Criticising UKIP is 'siding with the Taliban?

What would you call something that attacks people based on culture and tradition, their lifestyle, portraying them with over-emphasised facial features? Would that be racist? Or ‘humour’?

UKIP deputy leader Suzanne Evans would go with the latter definition. Last week she retweeted a spoof screenshot of a ‘Taliban dating site’. It shows a distorted picture of a big-nosed bearded man in the top left, has options to choose women, camels or goats, and shows pictures of women wearing the burkha, who live in caves or tents. 

This has nothing to do with the beliefs or practices of the Taliban and everything to do with racist stereotypes relating to Arabs.

Moreover it was retweeted from an account that contains some of the most extreme racist and offensive content imaginable, including a photoshopped picture of what is claimed to be a young naked ‘Christian woman’ having her throat cut by a gang of ‘islamist’ men, with the caption ‘Ah, the religion of peace’. Other tweets follow the ‘white genocide’ and ‘anti-racist is a code word for anti-white’ themes common to white supremacist sites in the US, adopted here in the UK by elements of the EDL and race-hate groups.

Another element of this ‘humour’ is that one of the women in the picture is described as being a ‘French Journalist’. This may be a reference to Belgian Joanie de Rijke, was captured and raped by the Taliban in 2008, later vilified by right-wing parties in the Netherlands and elsewhere for her attitude to her captors after she was ransomed and released. It may also reference British Journalist Yvonne Ridley who converted to Islam after her release. 

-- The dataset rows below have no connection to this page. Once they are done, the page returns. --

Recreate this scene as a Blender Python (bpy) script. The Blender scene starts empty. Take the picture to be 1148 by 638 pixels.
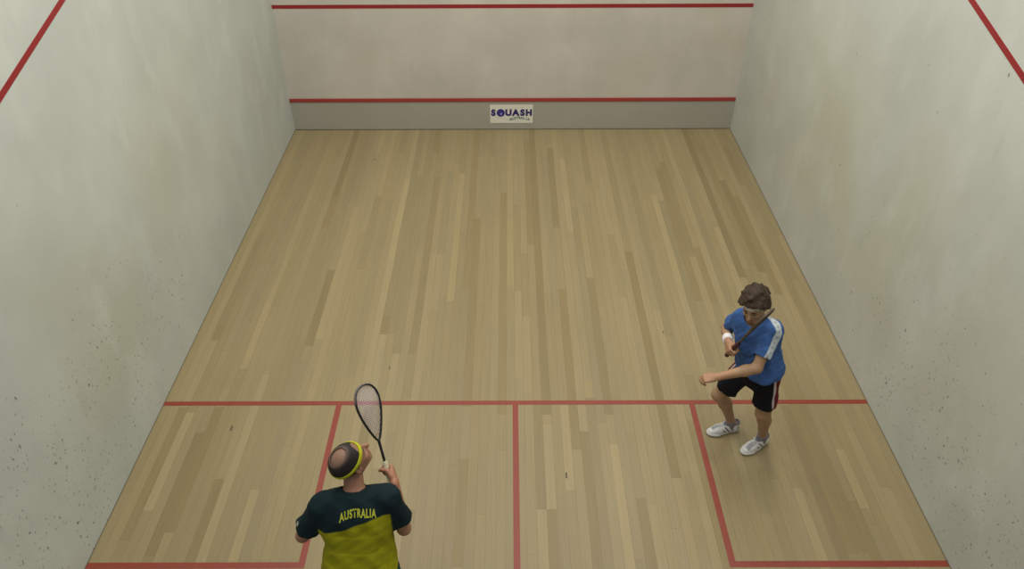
import bpy, bmesh, math, random
import numpy as np
from mathutils import Vector, Matrix
from mathutils.bvhtree import BVHTree

random.seed(7)
RNG = np.random.RandomState(11)
COL = bpy.context.scene.collection

# ------------------------------------------------------------------ helpers
def lin(c):
    return tuple((x / 12.92 if x <= .04045 else ((x + .055) / 1.055) ** 2.4) for x in c)

def rgb(r, g, b):
    return lin((r / 255., g / 255., b / 255.))

def new_mat(name):
    m = bpy.data.materials.new(name)
    m.use_nodes = True
    nt = m.node_tree
    return m, nt, nt.nodes['Principled BSDF']

def plain(name, col, rough=.6, metal=0., spec=.5, vary=0.0, scale=30.):
    m, nt, p = new_mat(name)
    p.inputs['Roughness'].default_value = rough
    p.inputs['Metallic'].default_value = metal
    p.inputs['Specular IOR Level'].default_value = spec
    tc = nt.nodes.new('ShaderNodeTexCoord')
    nz = nt.nodes.new('ShaderNodeTexNoise'); nz.inputs['Scale'].default_value = scale
    nt.links.new(tc.outputs['Object'], nz.inputs['Vector'])
    mx = nt.nodes.new('ShaderNodeMix'); mx.data_type = 'RGBA'
    v = vary
    mx.inputs[6].default_value = tuple(x * (1 - v) for x in col) + (1,)
    mx.inputs[7].default_value = tuple(min(1, x * (1 + v)) for x in col) + (1,)
    nt.links.new(nz.outputs['Fac'], mx.inputs[0])
    nt.links.new(mx.outputs[2], p.inputs['Base Color'])
    return m

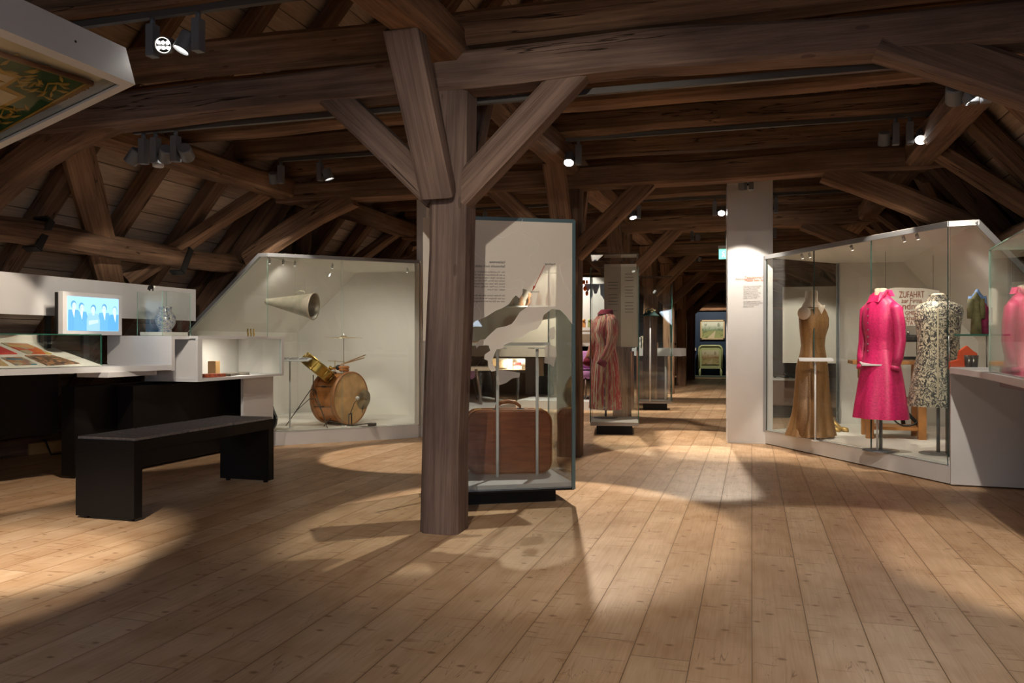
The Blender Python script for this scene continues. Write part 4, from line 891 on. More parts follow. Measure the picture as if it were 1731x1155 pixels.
# hat on a pole
p = aZ(1099, 678.5, .15); hp = thing('hat', 'dark hat with light flowers on a tall white pole in the rear showcase', 'hat', tuple(p)); zt = aD(1099, 533, (Vector((p.x, p.y, 0)).dot(Vector((-sn, cs, 0))))).z
bm = B(); cyl(bm, (p.x, p.y, .15), (p.x, p.y, zt), .012, 10); obj('stand_pole', bm, M['white'], hp)
bm = B(); lathe(bm, [(.06, .0), (.14, -.02), (.145, -.012), (.085, .03), (.078, .07), (.05, .10), (0, .105)], 28, (p.x, p.y, zt + .005)); obj('hat_body', bm, mat('dark_green_felt', (.02, .06, .055), .8), hp, True)
bm = B(); random.seed(3)
for k in range(16):
    a_ = random.uniform(PI, 2 * PI) ; bmesh.ops.create_icosphere(bm, subdivisions=1, radius=.017, matrix=Matrix.Translation((p.x + .075 * math.cos(a_), p.y + .075 * math.sin(a_), zt + .05 + random.uniform(0, .05))))
tag(obj('flowers', bm, mat('cream_blossom', (.75, .62, .38), .7, var=.5, vscale=60), hp), kind='stuff')

# ------------------------------------------------------------------ the bays further back
def standwall(name, p0, p1, z0, z1, th, m, lab, cat='panel', kind=None):
    p0 = Vector((p0[0], p0[1], 0)); p1 = Vector((p1[0], p1[1], 0)); n_ = Vector((-(p1 - p0).y, (p1 - p0).x, 0)).normalized() * th
    bm = B(); slab(bm, [(p0.x, p0.y, z0), (p1.x, p1.y, z0), (p1.x, p1.y, z1), (p0.x, p0.y, z1)], n_); o = obj(name, bm, m); tag(o, lab, cat if not kind else None, kind=kind); return o
M['beige'] = mat('beige_wall_paint', (.58, .52, .44), .8)
# broad beige partition wall in the rear left bay, pale wall with pictures
a = aY(786, 600, 13.6); b = aY(960, 600, 13.4)
standwall('hanging_panel', (a.x - .6, 13.6), (b.x, 13.3), .84, 2.62, .08, M['beige'], 'broad beige hanging panel behind the map showcase')
a = aY(968, 600, 13.1); b = aY(1031, 600, 13.3)
bx_ = [aY(px, 519, 13.2) for px in (805, 957)]
bm = B(); box(bm, ((bx_[0].x + bx_[1].x) / 2, 13.36, bx_[0].z), (bx_[1].x - bx_[0].x, .30, .025)); tag(obj('wall_shelf', bm, M['white']), 'long white shelf with brown carved figures seen through the map pane', 'shelf')
for i in range(9):
    p = Vector((bx_[0].x + .12 + .16 * i, 13.3, bx_[0].z + .0125)); bm = B(); lathe(bm, [(.04, 0), (.05, .02), (.03, .08), (.045, .13), (.02, .17), (.03, .20), (.0, .225)], 12, p)
    o = obj('carved_figure', bm, mat('carved_wood_%d' % i, (.32 + .02 * (i % 3), .17, .08), .6), smooth=True); tag(o, 'small brown carved figure on the long shelf behind the map pane', 'figurine', 'carved figures on the long shelf')
a = aY(968, 600, 13.1); b = aY(1031, 600, 13.3)
pw = standwall('picture_wall', (a.x, 13.1), (b.x, 13.3), 1.02, 2.15, .07, M['white'], 'bright white display board with three small pictures behind the coat showcase')
for i, px in enumerate((987, 996.5, 1006)):
    p = aY(px, 549, 13.06); bm = B(); box(bm, p, (.055, .02, .09)); o = obj('small_figure', bm, mat('figure_brown_%d' % i, ((.45, .20, .07), (.25, .30, .12), (.35, .15, .10))[i], .6))
    bmesh_ = bmesh.new(); bmesh.ops.create_uvsphere(bmesh_, u_segments=10, v_segments=6, radius=.028, matrix=Matrix.Translation(p + Vector((0, 0, .07)))); h_ = obj('head', bmesh_, o.data.materials[0], o)
    tag(o, ('left', 'middle', 'right')[i] + ' one of three little brown figures on the wall shelf behind the coat', 'figurine', 'little figures on the wall shelf')
a = aY(975, 560, 13.0); b = aY(1010, 560, 13.0); bm = B(); box(bm, ((a.x + b.x) / 2, 12.98, a.z), (b.x - a.x, .2, .02)); box(bm, ((a.x + b.x) / 2, 12.96, a.z - .12), (b.x - a.x - .05, .16, .14)); tag(obj('wall_shelf', bm, mat('shelf_brown_grey', (.35, .27, .20), .6)), 'narrow brown wall shelf carrying three little figures', 'shelf')
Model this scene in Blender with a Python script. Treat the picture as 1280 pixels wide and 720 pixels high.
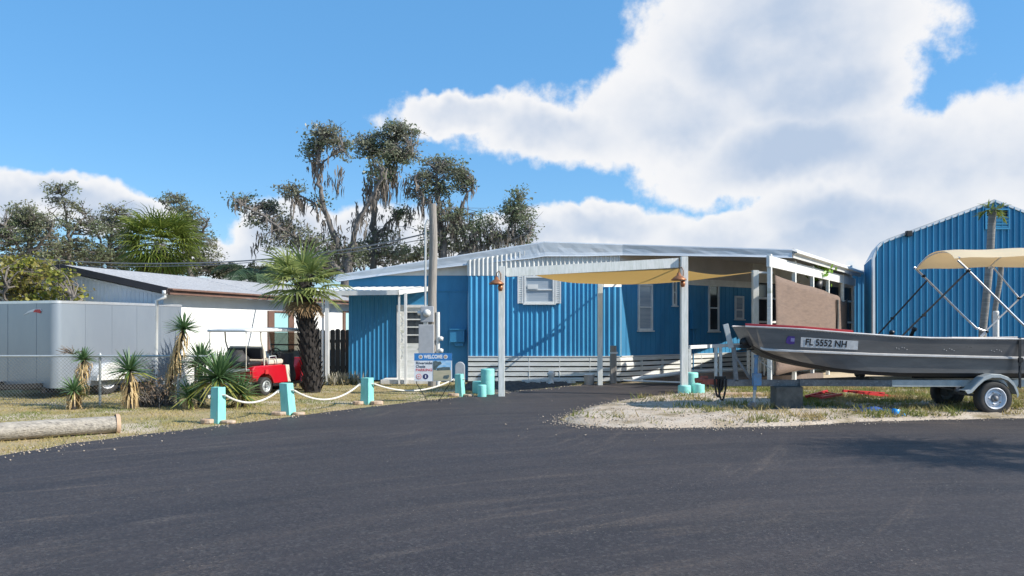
import bpy, math, random
import numpy as np
from mathutils import Vector, Matrix
R = math.radians
rnd = random.Random(11)
nr = np.random.default_rng(5)
for o in list(bpy.data.objects): bpy.data.objects.remove(o)
scn = bpy.context.scene
COL = scn.collection
H, F, HOR = 1.6, 960.0, 408.0
V = Vector
def at(px, py, Y): return V(((px-640)/F*Y, Y, H+(HOR-py)/F*Y))
def gp(px, py, z=0.0):
    Y = F*(H-z)/(py-HOR); return V(((px-640)/F*Y, Y, z))
SUN = V((0.775, -0.235, 0.595)).normalized()

# ------------------------------------------------------------------ materials
def nodes_of(m):
    m.use_nodes = True
    nt = m.node_tree
    return nt, nt.nodes['Principled BSDF'], nt.nodes['Material Output']
def rgba(c): return (c[0], c[1], c[2], 1.0)
def mat(name, col, rough=0.6, metal=0.0, col2=None, scale=3.0, detail=6.0, stretch=(1,1,1), lo=0.35, hi=0.65,
        bump=0.0, bscale=40.0, spec=0.5, coat=0.0, col3=None, scale3=20.0, lo3=0.55, hi3=0.7, rvar=0.0):
    m = bpy.data.materials.new(name); nt, b, out = nodes_of(m)
    N, L = nt.nodes, nt.links
    b.inputs['Base Color'].default_value = rgba(col)
    b.inputs['Roughness'].default_value = rough
    b.inputs['Metallic'].default_value = metal
    b.inputs['Specular IOR Level'].default_value = spec
    b.inputs['Coat Weight'].default_value = coat
    tc = N.new('ShaderNodeTexCoord'); mp = N.new('ShaderNodeMapping'); mp.inputs['Scale'].default_value = stretch
    L.new(tc.outputs['Object'], mp.inputs['Vector'])
    if col2 is None: col2 = tuple(c*0.8 for c in col)
    nz = N.new('ShaderNodeTexNoise'); nz.inputs['Scale'].default_value = scale; nz.inputs['Detail'].default_value = detail
    nz.inputs['Roughness'].default_value = 0.62
    L.new(mp.outputs[0], nz.inputs['Vector'])
    mr = N.new('ShaderNodeMapRange'); mr.inputs[1].default_value = lo; mr.inputs[2].default_value = hi
    L.new(nz.outputs['Fac'], mr.inputs[0])
    mx = N.new('ShaderNodeMix'); mx.data_type = 'RGBA'
    mx.inputs[6].default_value = rgba(col); mx.inputs[7].default_value = rgba(col2)
    L.new(mr.outputs[0], mx.inputs[0]); last = mx.outputs[2]
    if col3 is not None:
        n3 = N.new('ShaderNodeTexNoise'); n3.inputs['Scale'].default_value = scale3; n3.inputs['Detail'].default_value = 5
        L.new(mp.outputs[0], n3.inputs['Vector'])
        m3 = N.new('ShaderNodeMapRange'); m3.inputs[1].default_value = lo3; m3.inputs[2].default_value = hi3
        L.new(n3.outputs['Fac'], m3.inputs[0])
        x3 = N.new('ShaderNodeMix'); x3.data_type = 'RGBA'; x3.inputs[7].default_value = rgba(col3)
        L.new(m3.outputs[0], x3.inputs[0]); L.new(last, x3.inputs[6]); last = x3.outputs[2]
    L.new(last, b.inputs['Base Color'])
    if rvar:
        rr = N.new('ShaderNodeMapRange'); rr.inputs[3].default_value = rough-rvar; rr.inputs[4].default_value = rough+rvar
        L.new(nz.outputs['Fac'], rr.inputs[0]); L.new(rr.outputs[0], b.inputs['Roughness'])
    if bump:
        bn = N.new('ShaderNodeTexNoise'); bn.inputs['Scale'].default_value = bscale; bn.inputs['Detail'].default_value = 6
        L.new(mp.outputs[0], bn.inputs['Vector'])
        bp = N.new('ShaderNodeBump'); bp.inputs['Strength'].default_value = bump; bp.inputs['Distance'].default_value = 0.02
        L.new(bn.outputs['Fac'], bp.inputs['Height']); L.new(bp.outputs[0], b.inputs['Normal'])
    return m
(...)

Bearing this in mind, why is the deputy leader of UKIP still defending her tweet, and going beyond that to claim that people criticising the post are ‘siding with the Taliban’, or that she was doing this off the back of writing a UKIP pamphlet where she wanted to emphasise the rights of women?

She claims in her article (published on the extreme right-wing site Breitbart) that terms like ‘racist’ and ‘offence’ are too often bandied about in some kind of ‘leftist witch-hunt’ which prevents people from speaking out about issues if they are ‘the wrong colour’. Is this the same sentiment supported by the originator of her tweet, that ‘anti-racist is a code word for anti-white’?

As a politician with a senior post in a party, she should be aware that she will be (rightly) under public scrutiny. Yes, we would not expect someone in her position to be tweeting this kind of thing – whether the picture is inherently racist or not - or to be referencing rape and kidnap as ‘humour’. 

For Ms. Evans information, unlike Presidents Bush, I do not and never have supported the Taliban.